**Written problem**
Write out the data below exactly as given, without any of its pictures.

**Given information**
▼

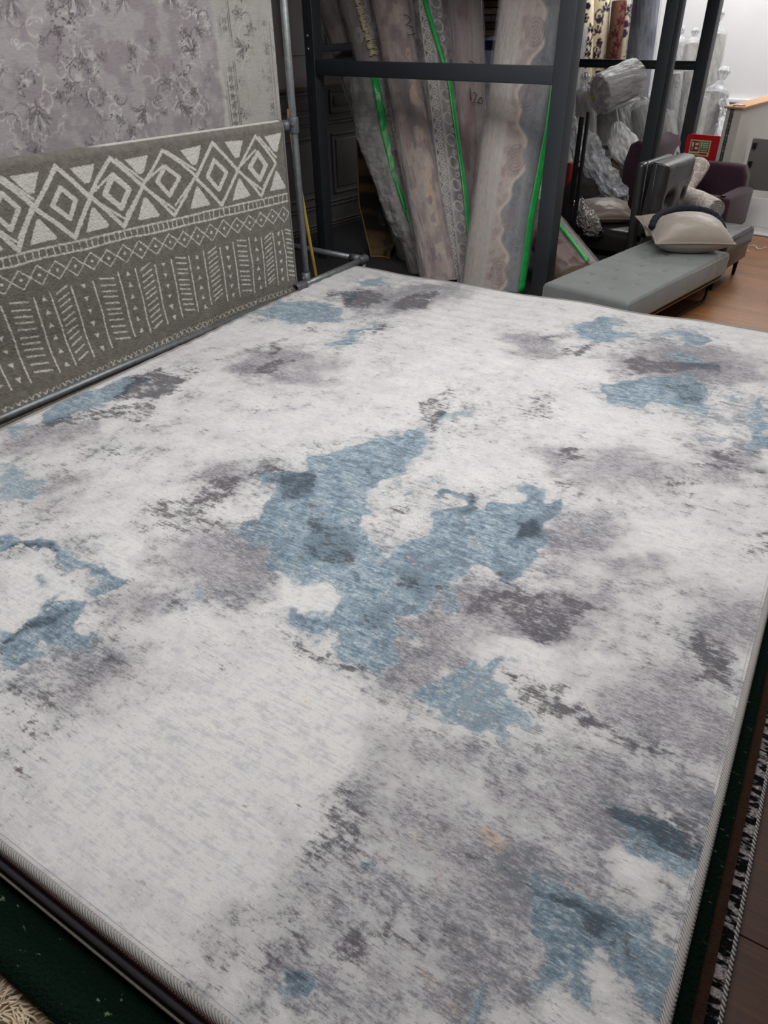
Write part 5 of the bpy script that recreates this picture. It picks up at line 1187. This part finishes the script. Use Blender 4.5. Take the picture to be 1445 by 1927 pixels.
# ------------------------------------------------------------------ half wall, right of the picture
p = PY(1397, 205, 7.75); q = PY(1368, 205, 7.75); zt = p.z
mb = MB().box((q.x, 7.75, 0), (p.x, 9.9, zt)); struct('wall_half', mb, mat('off_white_boarding', L4(206, 202, 196), .7, noise=(3, .05)))
struct('trim_4', MB().box((q.x - .02, 7.72, zt), (p.x + .02, 9.95, zt + .018), None, .004), mat('raw_pine_cap', L4(196, 150, 112), .6, noise=(12, .15, (8, 1, 1))))
mb = MB(); cxm = q.x + (p.x - q.x) * .38
k = 0; z = zt - .01
while z > .25:
    for sgn in (-1, 1):
        mb.tube([(cxm + sgn * .009 + .006 * math.cos(k * 1.3 + a_), 7.742, z + .012 * math.sin(a_)) for a_ in np.linspace(0, 2 * math.pi, 9)], .0035, 5, False)
    z -= .019; k += 1
tag(mb.build('hanging_chain', mat('dark_chain', L4(84, 84, 86), .4, .7)), 'dark grey double chain hanging down the end of the white half wall', 'chain')
MB0 = MB().tube([(cxm, 7.735, zt + .02), (cxm + .02, 7.75, zt + .028), (cxm + .1, 7.76, zt + .026)], .006, 6); tag(MB0.build('bracket_strip', mat('zinc_strip', L4(190, 190, 185), .35, .8)), 'short zinc strip screwed on the pine cap above the chain', 'bracket')
# panels beyond the floor edge
a = PY(1420, 230, 8.3); 
t = empty('slotted_panel', (a.x, 8.1, 0), 0, 'tall dark grey slotted wall panel at the right edge', 'panel')
zt2 = PY(1440, 262, 8.1).z
MB().box((.08, 0, 0.30), (.75, .05, zt2), None, .004).build('panel_board', mat('panel_grey', L4(112, 110, 108), .6), t)
for z in np.arange(.5, zt2 - .05, .16): MB().box((.10, -.03, z), (.13, 0, z + .05)).build('slot_bracket', BLACK, t)
MB().box((.08, -.01, 0), (.12, .06, .3)).build('foot', STEEL, t); MB().box((.70, -.01, 0), (.75, .06, .3)).build('foot', STEEL, t)
t = empty('bright_level_panel', (a.x + .02, 7.95, 0), 0, 'white low panel in place of the bright lower level past the floor edge at the right', 'panel')
MB().box((.06, .0, .0), (.7, .03, .26), None, .004).build('panel_board', mat('white_gloss_panel', L4(240, 240, 240), .3), t)  # plain white board added in place of the bright level below
# thread scraps and red bit on the floor
THR = mat('white_thread_scrap', L4(225, 222, 215), .8)
for i, (x, y, lb) in enumerate(((1425, 466, 'white thread scrap on the wood floor near the right edge'), (1402, 473, 'small white thread scrap on the floor nearer the bench end'), (1388, 462, 'tiny white lint on the floor beside the leather chair'))):
    c = PZ(x, y, 0.004); s_ = .16 if i == 0 else .06
    pts = [(c.x + s_ * (k / 9 - .5) + .01 * math.sin(k * 2.1), c.y + s_ * .5 * math.sin(k * .9 + i) * .6, .004 + .004 * (k % 3)) for k in range(10)]
    tag(MB().tube(pts, .0028, 5).tube([(q_[0] + .01, q_[1] + .02 * math.cos(k), q_[2]) for k, q_ in enumerate(pts[2:7])], .002, 5).build('thread_scrap', THR), lb, 'thread scrap')
c = PZ(1444, 566, 0); tag(MB().box((0, 0, 0), (.06, .05, .035), Matrix.Translation((c.x, c.y, 0)), .008).build('red_shoe_tip', mat('dark_red_plastic', L4(110, 24, 30), .5)), 'small dark red scrap on the floor at the right edge', 'scrap')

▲

**Answer to the problem**
Write part 5 of the bpy script that recreates this picture. It picks up at line 1187. This part finishes the script. Use Blender 4.5. Take the picture to be 1445 by 1927 pixels.
# ------------------------------------------------------------------ half wall, right of the picture
p = PY(1397, 205, 7.75); q = PY(1368, 205, 7.75); zt = p.z
mb = MB().box((q.x, 7.75, 0), (p.x, 9.9, zt)); struct('wall_half', mb, mat('off_white_boarding', L4(206, 202, 196), .7, noise=(3, .05)))
struct('trim_4', MB().box((q.x - .02, 7.72, zt), (p.x + .02, 9.95, zt + .018), None, .004), mat('raw_pine_cap', L4(196, 150, 112), .6, noise=(12, .15, (8, 1, 1))))
mb = MB(); cxm = q.x + (p.x - q.x) * .38
k = 0; z = zt - .01
while z > .25:
    for sgn in (-1, 1):
        mb.tube([(cxm + sgn * .009 + .006 * math.cos(k * 1.3 + a_), 7.742, z + .012 * math.sin(a_)) for a_ in np.linspace(0, 2 * math.pi, 9)], .0035, 5, False)
    z -= .019; k += 1
tag(mb.build('hanging_chain', mat('dark_chain', L4(84, 84, 86), .4, .7)), 'dark grey double chain hanging down the end of the white half wall', 'chain')
MB0 = MB().tube([(cxm, 7.735, zt + .02), (cxm + .02, 7.75, zt + .028), (cxm + .1, 7.76, zt + .026)], .006, 6); tag(MB0.build('bracket_strip', mat('zinc_strip', L4(190, 190, 185), .35, .8)), 'short zinc strip screwed on the pine cap above the chain', 'bracket')
# panels beyond the floor edge
a = PY(1420, 230, 8.3); 
t = empty('slotted_panel', (a.x, 8.1, 0), 0, 'tall dark grey slotted wall panel at the right edge', 'panel')
zt2 = PY(1440, 262, 8.1).z
MB().box((.08, 0, 0.30), (.75, .05, zt2), None, .004).build('panel_board', mat('panel_grey', L4(112, 110, 108), .6), t)
for z in np.arange(.5, zt2 - .05, .16): MB().box((.10, -.03, z), (.13, 0, z + .05)).build('slot_bracket', BLACK, t)
MB().box((.08, -.01, 0), (.12, .06, .3)).build('foot', STEEL, t); MB().box((.70, -.01, 0), (.75, .06, .3)).build('foot', STEEL, t)
t = empty('bright_level_panel', (a.x + .02, 7.95, 0), 0, 'white low panel in place of the bright lower level past the floor edge at the right', 'panel')
MB().box((.06, .0, .0), (.7, .03, .26), None, .004).build('panel_board', mat('white_gloss_panel', L4(240, 240, 240), .3), t)  # plain white board added in place of the bright level below
# thread scraps and red bit on the floor
THR = mat('white_thread_scrap', L4(225, 222, 215), .8)
for i, (x, y, lb) in enumerate(((1425, 466, 'white thread scrap on the wood floor near the right edge'), (1402, 473, 'small white thread scrap on the floor nearer the bench end'), (1388, 462, 'tiny white lint on the floor beside the leather chair'))):
    c = PZ(x, y, 0.004); s_ = .16 if i == 0 else .06
    pts = [(c.x + s_ * (k / 9 - .5) + .01 * math.sin(k * 2.1), c.y + s_ * .5 * math.sin(k * .9 + i) * .6, .004 + .004 * (k % 3)) for k in range(10)]
    tag(MB().tube(pts, .0028, 5).tube([(q_[0] + .01, q_[1] + .02 * math.cos(k), q_[2]) for k, q_ in enumerate(pts[2:7])], .002, 5).build('thread_scrap', THR), lb, 'thread scrap')
c = PZ(1444, 566, 0); tag(MB().box((0, 0, 0), (.06, .05, .035), Matrix.Translation((c.x, c.y, 0)), .008).build('red_shoe_tip', mat('dark_red_plastic', L4(110, 24, 30), .5)), 'small dark red scrap on the floor at the right edge', 'scrap')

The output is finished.